* BEGIN Given data *

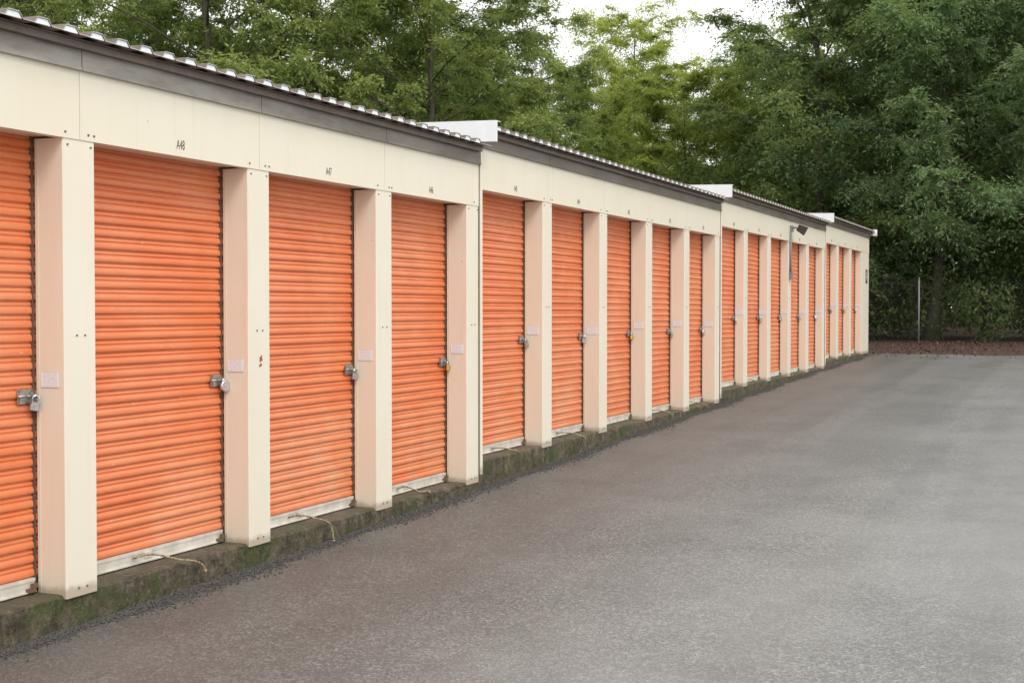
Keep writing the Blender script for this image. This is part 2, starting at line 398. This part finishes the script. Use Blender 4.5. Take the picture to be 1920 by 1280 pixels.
def padlock_meshes(kind):
    body = MB(); sh = MB()
    bm_ = {'silver': M_galv, 'chrome': M_chrome, 'brass': M_brass, 'black': M_blackplastic}[kind]
    if kind == 'chrome':
        body.tube([(-.011, 0, -.025), (-.008, 0, -.025), (.008, 0, -.025), (.011, 0, -.025)], [.029, .034, .034, .028], 24)
        body.tube([(.011, 0, -.025), (.0135, 0, -.025)], [.012, .011], 16)
        sh.tube([(0, -.012+.024*(.5-.5*math.cos(t)), .004+.012*math.sin(t)) for t in np.linspace(0, math.pi, 9)], .0045, 8)
    else:
        w, h, d = .023, .038, .011
        body.box(-d, d, -w, w, -.022-h, -.022, 0, .005)
        body.box(-d-.001, d+.001, -w-.001, w+.001, -.022-h*.75, -.022-h*.55, 0, .005)
        body.box(-d+.002, d-.002, -w+.003, w-.003, -.0245-h, -.022-h, 0, .004)
        pts = [(0, -.015, -.026), (0, -.015, -.005)]+[(0, -.015*math.cos(t), -.005+.015*math.sin(t)) for t in np.linspace(0.2, math.pi-.2, 8)]+[(0, .015, -.005), (0, .015, -.026)]
        sh.tube(pts, .0042, 8)
    return body.mesh('lock_body', [bm_]), sh.mesh('shackle', [M_chrome])
PLM = {k: padlock_meshes(k) for k in ('silver', 'chrome', 'brass', 'black')}

def text_mesh(s, size, sx, off=0.0):
    cu = bpy.data.curves.new('t', 'FONT'); cu.body = s; cu.size = size; cu.align_x = 'CENTER'; cu.align_y = 'CENTER'; cu.extrude = .0004; cu.offset = off
    o = bpy.data.objects.new('t', cu); COL.objects.link(o)
    bpy.context.view_layer.update()
    me = bpy.data.meshes.new_from_object(o.evaluated_get(bpy.context.evaluated_depsgraph_get()))
    bpy.data.objects.remove(o)
    co = np.empty(len(me.vertices)*3, 'f'); me.vertices.foreach_get('co', co); co = co.reshape(-1, 3)
    out = np.stack([co[:, 2], co[:, 0]*sx, co[:, 1]], 1); me.vertices.foreach_set('co', out.ravel())
    me.materials.clear(); me.materials.append(M_ink); me.update(); return me

HH = .335; FH = .125
prev_end = yk(-3)
lock_kinds = {49: 'silver', 48: 'chrome', 47: 'silver', 46: 'brass', 45: 'silver', 44: 'silver', 43: 'brass', 42: 'silver', 41: 'chrome', 40: 'chrome', 39: 'silver', 38: 'silver', 37: 'silver', 36: 'chrome', 35: 'silver', 34: 'brass', 33: 'chrome'}
lock_lab = {'silver': 'weathered grey padlock hanging on a door latch', 'chrome': 'round shiny chrome disc lock on a door latch',
            'brass': 'brass padlock hanging on a door latch', 'black': 'black padlock hanging on a door latch'}
fade = {48: .35, 47: .85, 46: .75, 45: .7, 44: .4, 43: .35, 49: .3}
rl = np.random.default_rng(3)
for si, (ka, kb, zb) in enumerate(sections):
    y0 = prev_end+.004; y1 = yk(kb) if si < 3 else YEND
    last = si == 3
    zt = zb+PH
    # plinth: weathered, slightly chipped front edge
    mb = MB(); yv = np.arange(y0, y1, .035).tolist()+[y1]
    rg = np.random.default_rng(40+si); m_ = 9
    def smooth_noise(step, amp):
        kk = np.arange(0, len(yv)+step, step); return np.interp(np.arange(len(yv)), kk, rg.normal(0, amp, len(kk)))
    ja = smooth_noise(9, .002)+smooth_noise(3, .0016); jb = smooth_noise(7, .0025); jc = np.abs(smooth_noise(5, .005))+np.abs(smooth_noise(2, .003))
    for q in range(len(yv)//22):
        c0 = rg.integers(2, len(yv)-4); jc[c0:c0+rg.integers(1, 4)] += rg.uniform(.008, .022)
    for j, y in enumerate(yv):
        ch = .004+jc[j]; gl = gz(y)
        mb.v += [(BX, y, gl-.3), (BX, y, zb), (-.05, y, zb), (-.012-ch, y, zb+ja[j]*.4), (-.010+ja[j]*.5, y, zb-ch-.003)]
        for q in range(3):
            t = (q+1)/3.5
            mb.v.append((-.009+jb[j]+rg.normal(0, .0020), y, (zb-ch)*(1-t)+gl*t))
        mb.v.append((-.008+jb[j], y, gl-.1))
    for j in range(len(yv)-1):
        for i in range(m_-1): mb.quad((j*m_+i, j*m_+i+1, (j+1)*m_+i+1, (j+1)*m_+i), 0)
    mb.quad(tuple(range(m_)), 0); mb.quad(tuple((len(yv)-1)*m_+i for i in range(m_-1, -1, -1)), 0)
    obj('concrete_plinth', mb.mesh('concrete_plinth', [M_conc]), (0, 0, 0), bld, label='mossy weathered concrete plinth')
    # wall body
    mb = MB(); mb.box(BX, -.26, y0, y1, zb+.002, zt+HH+.05, 0)
    if si: mb.box(-.26, -.001, y0, y0+.028, zb-.015, zt+HH-.002, 0)
    mb.box(-.255, -.205, y0+.03, y1-.01, zt+.04, zt+HH, 1)  # dark fill above the doors stands in for shade behind the header
    obj('wall', mb.mesh('wall', [M_wall, M_dark]), (0, 0, 0), bld)
    if si:
        mb = MB(); mb.box(-.004, .020, y0-.004, y0+.030, zb-.10, zt+HH-.01, 0, .004)
        mb.box(.0005, .008, y0-.012, y0-.005, zb-.10, zt+HH-.13, 1); mb.box(.006, .009, y0+.031, y0+.037, zt+.002, zt+HH-.01, 1)  # dark strips beside the trim stand in for its shadow line
        obj('corner_trim', mb.mesh('corner_trim', [M_pillar, M_track_shade]), (0, 0, 0), bld)
    # header and fascia panels
    mb = MB(); fb = MB(); edges = [y0+(.023 if si else 0)]
    edges += [yk(k)-PW*.5 for k in range(ka, kb+(0 if not last else 1)) if yk(k)-PW*.5 > y0+.3]+[y1]
    if last: edges = [e for e in edges if e < y1-.9]+[y1]
    for a, b_ in zip(edges[:-1], edges[1:]):
        mb.box(-.045, .005, a+.0018, b_-.0018, zt, zt+HH, 0)
        fb.box(-.045, .022, a+.003, b_-.003, zt+HH+.001, zt+HH+FH, 0)
        fb.box(.022, .027, a+.003, b_-.003, zt+HH-.004, zt+HH+.010, 0)
        for dy in (-.10, .10, .06):
            if y0+.2 < b_+dy < y1-.05: mb.tube([(.004, b_+dy, zt+.028), (.009, b_+dy, zt+.028)], .006, 6, 2, False)
    mb.box(-.20, -.046, y0+.03, y1-.005, zt+.012, zt+.02, 0)
    mb.box(-.044, -.006, edges[0]+.01, y1-.01, zt+.01, zt+HH-.01, 1)
    hdr = obj('header', mb.mesh('header', [M_header, M_dark, M_screw]), (0, 0, 0), bld)
    fb.box(-.04, .012, y0+.01, y1-.01, zt+HH+.008, zt+HH+FH-.008, 1)
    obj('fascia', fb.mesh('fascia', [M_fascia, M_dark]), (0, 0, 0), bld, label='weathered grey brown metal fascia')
    # corrugated roof
    per = .18; zr = zt+HH+FH+.012; xe = .135; rh = .029
    ry1 = y1-.045 if not last else y1+.02
    prof = []
    y = y0+.02
    prof.append((y, 0))
    while y+per < ry1:
        prof += [(y+.034, 0), (y+.056, rh), (y+.122, rh), (y+.144, 0), (y+per, 0)]; y += per
    prof = [p for i, p in enumerate(prof) if i == 0 or p[0] > prof[i-1][0]+1e-5]; prof.append((ry1, 0))
    mb = MB(); nP = len(prof)
    for xx, rise in ((xe, 0), (BX-.1, .16)):
        for th in (0, -.004):
            for (yy, zz) in prof: mb.v.append((xx, yy, zr+zz+rise+th))
    for i in range(nP-1):
        mb.quad((i, i+1, 2*nP+i+1, 2*nP+i), 0); mb.quad((nP+i, nP+i+1, 3*nP+i+1, 3*nP+i), 0); mb.quad((i, i+1, nP+i+1, nP+i), 2)
    yq = y0+.02
    while yq+per < ry1:
        i = len(mb.v); x = xe-.006
        for xx in (x, x-.01):
            mb.v += [(xx, yq+.037, zr-.002), (xx, yq+.057, zr+rh-.005), (xx, yq+.121, zr+rh-.005), (xx, yq+.141, zr-.002)]
        mb.quad((i, i+1, i+2, i+3), 1); mb.quad((i+7, i+6, i+5, i+4), 1); mb.quad((i, i+3, i+7, i+4), 1); yq += per
    mb.box(-.05, .07, y0+.02, ry1-.01, zr-.012, zr-.0045, 0)
    mb.box(.022, .06, y0+.02, ry1-.01, zr-.045, zr-.013, 0)
    obj('roof', mb.mesh('roof', [M_roof, M_closure, M_edge]), (0, 0, 0), bld, label='corrugated metal roof sheet with pale ribs')
    if si:
        mb = MB(); i = 0; xf = .165; zl = zr-.105; zh = zr+.062; t0 = y0-.034; t1 = y0-.004
        for yy in (t0, t1):
            mb.v += [(xf, yy, zl), (xf, yy, zh), (BX-.1, yy, zh+.165), (BX-.1, yy, zl+.165)]
        mb.quad((0, 1, 2, 3)); mb.quad((7, 6, 5, 4)); mb.quad((0, 4, 5, 1)); mb.quad((1, 5, 6, 2)); mb.quad((3, 2, 6, 7)); mb.quad((0, 3, 7, 4))
        i = len(mb.v)
        for yy in (t1, t1+.06):
            mb.v += [(xf, yy, zh-.006), (xf, yy, zh), (BX-.1, yy, zh+.165), (BX-.1, yy, zh+.159)]
        for q in ((0, 1, 2, 3), (7, 6, 5, 4), (0, 4, 5, 1), (1, 5, 6, 2), (3, 2, 6, 7)): mb.quad(tuple(i+a for a in q))
        obj('rake_trim', mb.mesh('rake_trim', [M_white]), (0, 0, 0), bld, label='white folded metal rake trim')
    if last:
        mb = MB(); mb.box(BX, .17, y1+.022, y1+.05, zr-.09, zr+.05, 0); mb.box(.09, .17, y1-.05, y1+.021, zr-.09, zr-.02, 0)
        obj('rake_trim', mb.mesh('rake_trim', [M_white]), (0, 0, 0), bld)
    # pillars and doors
    if si == 0:
        obj('pillar', me_pillar, (0, prev_end+PW, zb), bld)
    dx = PD-PD2 if si >= 2 else 0.0
    for n_, k in enumerate(range(ka, kb+1)):
        yf = yk(k) if k != 16 else YEND
        pm = me_pillar if si < 2 else me_pillar2
        if k == 1: pm = me_rustpillar
        if k == 16: pm = me_endpillar
        p = obj('pillar', pm, (0, yf, zb), bld)
        near = yk(k)-PW
        unit = 49-k
        st = obj('notice_sticker', me_stick, (-.088+dx*.5+rl.normal(0, .006), near-.0032, zb+1.035+rl.normal(0, .01)), p)
        st.rotation_euler = (0, rl.normal(0, .03), 0)
        d = obj('door', door_ms[k % 3], (-.202+dx, near+.03-DW, zb), bld)
        d.color = (1, 1, 1, fade.get(unit, .2))
        obj('bottom_bar', me_bar, (-.200+dx, near+.03-DW, zb), d)
        la = obj('latch', me_latch, (-.182+dx, near-.062, zb+.952), d)
        if unit in ROPES:
            obj('pull_rope', ROPES[unit], (-.200, near+.03-DW, zb), d)
        elif unit in (42, 41, 39): obj('pull_rope', ROPES[44 if unit == 41 else 45], (-.200, near+.03-DW, zb), d)
        tm = text_mesh('A%d' % unit, .073, .58)
        ctr = near-(MOD-PW)/2
        obj('unit_number', tm, (.0056, ctr+.02, zt+.060), hdr)
        kind = lock_kinds.get(unit, 'silver')
        pl = obj('padlock', None, (-.150+dx, near-.030, zb+.945), None, label=lock_lab[kind], category='padlock', group='padlocks on the storage doors')
        pl.empty_display_size = .05
        pb = obj('lock_body', PLM[kind][0], (-.150+dx, near-.030, zb+.945), pl); ps = obj('shackle', PLM[kind][1], (-.150+dx, near-.030, zb+.945), pl)
        pl.rotation_euler = (rl.normal(0, .25), 0, rl.normal(-.3, .3))
    prev_end = y1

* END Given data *

** Request **
Copy nothing but the lines from the top of the material through the line holding "me.materials.clear(); me.materials.append(M_ink); me.update();", exactly as written; omit pictures.

** Output for this task **
Keep writing the Blender script for this image. This is part 2, starting at line 398. This part finishes the script. Use Blender 4.5. Take the picture to be 1920 by 1280 pixels.
def padlock_meshes(kind):
    body = MB(); sh = MB()
    bm_ = {'silver': M_galv, 'chrome': M_chrome, 'brass': M_brass, 'black': M_blackplastic}[kind]
    if kind == 'chrome':
        body.tube([(-.011, 0, -.025), (-.008, 0, -.025), (.008, 0, -.025), (.011, 0, -.025)], [.029, .034, .034, .028], 24)
        body.tube([(.011, 0, -.025), (.0135, 0, -.025)], [.012, .011], 16)
        sh.tube([(0, -.012+.024*(.5-.5*math.cos(t)), .004+.012*math.sin(t)) for t in np.linspace(0, math.pi, 9)], .0045, 8)
    else:
        w, h, d = .023, .038, .011
        body.box(-d, d, -w, w, -.022-h, -.022, 0, .005)
        body.box(-d-.001, d+.001, -w-.001, w+.001, -.022-h*.75, -.022-h*.55, 0, .005)
        body.box(-d+.002, d-.002, -w+.003, w-.003, -.0245-h, -.022-h, 0, .004)
        pts = [(0, -.015, -.026), (0, -.015, -.005)]+[(0, -.015*math.cos(t), -.005+.015*math.sin(t)) for t in np.linspace(0.2, math.pi-.2, 8)]+[(0, .015, -.005), (0, .015, -.026)]
        sh.tube(pts, .0042, 8)
    return body.mesh('lock_body', [bm_]), sh.mesh('shackle', [M_chrome])
PLM = {k: padlock_meshes(k) for k in ('silver', 'chrome', 'brass', 'black')}

def text_mesh(s, size, sx, off=0.0):
    cu = bpy.data.curves.new('t', 'FONT'); cu.body = s; cu.size = size; cu.align_x = 'CENTER'; cu.align_y = 'CENTER'; cu.extrude = .0004; cu.offset = off
    o = bpy.data.objects.new('t', cu); COL.objects.link(o)
    bpy.context.view_layer.update()
    me = bpy.data.meshes.new_from_object(o.evaluated_get(bpy.context.evaluated_depsgraph_get()))
    bpy.data.objects.remove(o)
    co = np.empty(len(me.vertices)*3, 'f'); me.vertices.foreach_get('co', co); co = co.reshape(-1, 3)
    out = np.stack([co[:, 2], co[:, 0]*sx, co[:, 1]], 1); me.vertices.foreach_set('co', out.ravel())
    me.materials.clear(); me.materials.append(M_ink); me.update(); return me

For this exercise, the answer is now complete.